This seemingly mundane task of punching holes in a piece of paper is interesting. Einstein famously came up with his theories of relativity which threw the understanding of time out when he was doing a 9-5 job at a patent office. Perhaps it is a nod to the fact that sometimes to make truly creative discoveries we need to do a simpler task to allow ourselves to enter that meditative state of flow where creative thinking can occur. Having tried to recreate some hole punching to create art to try out this technique for myself, I will say a great deal of concentration is needed, to begin with, especially to create the straight lines of the font they have used. So, what seems on a surface level to be mundane, is much more involved once you try it. I think this helps to highlight one aspect of work where people are very judgemental about how other people choose to spend their time and it is only by actually doing the same activity you get a true appreciation of it.
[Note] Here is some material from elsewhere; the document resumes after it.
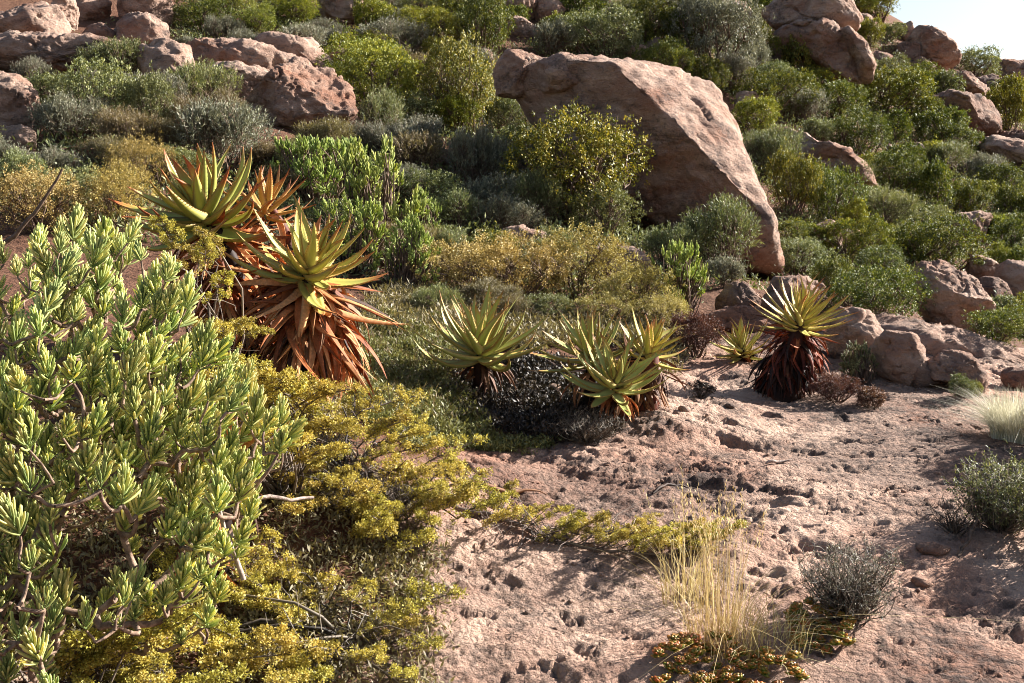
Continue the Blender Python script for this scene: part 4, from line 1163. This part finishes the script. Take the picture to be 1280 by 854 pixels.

I think this mundane nature is emphasised by the lack of colour, the plain background, the fact the same font is used. Although the font choice is somewhat significant, on research I found it is all done in Nobel font which is a very iconic Dutch font, perhaps a compliment to the artists’ heritage. On one level, the piece of work is made interesting through its lack of traditional interesting features such as colour, image and change of font.

There is also the aspect of time being about recording change that this piece alludes to. Time can be thought of as small events being pieced together, events that are in a constant state of flux. This piece would have been constantly evolving through the week and I’m sure there were times when it felt like little progress was being made. There is also a sense of direction too. This piece had a past, a blank piece of paper, it is one-directional, we can’t reverse it back once the holes are punched. Just like every small thing that happens, has some kind of lasting impact.

When you look at the two artists’ other pieces of work, this piece forms part of an even bigger message. Milou van Ham makes pieces that focus on language, communication, and interaction and she aims to describe reality and often uses holes in paper as the basis of her work. Moniek Driesse works on projects that visualise socio-cultural imaginaries that often go unnoticed in everyday life. Marking Time merges these two ideas. There is clearly some form of interaction needed between the people making the holes, a way to coordinate the project and the amount of sheer effort, skill and concentration involved in creating this could easily go unnoticed by a first glance and assumption of “it is just holes in paper”.

I think my biggest take-away from this in relation to what the phrase “ma(r)king time” means is that it is so different for different people and we shouldn’t make judgements or assumptions about what that feels like to people. Time is incredibly subjective, what seems a menial task for one may be a deep meditative journey for someone else. What seems like a long day to someone, may pass very quickly for others. Time is something we can’t control in the aspect of how much time we get to live, all we can do is choose how to spend our time and how to mark that in a way that makes us thrive.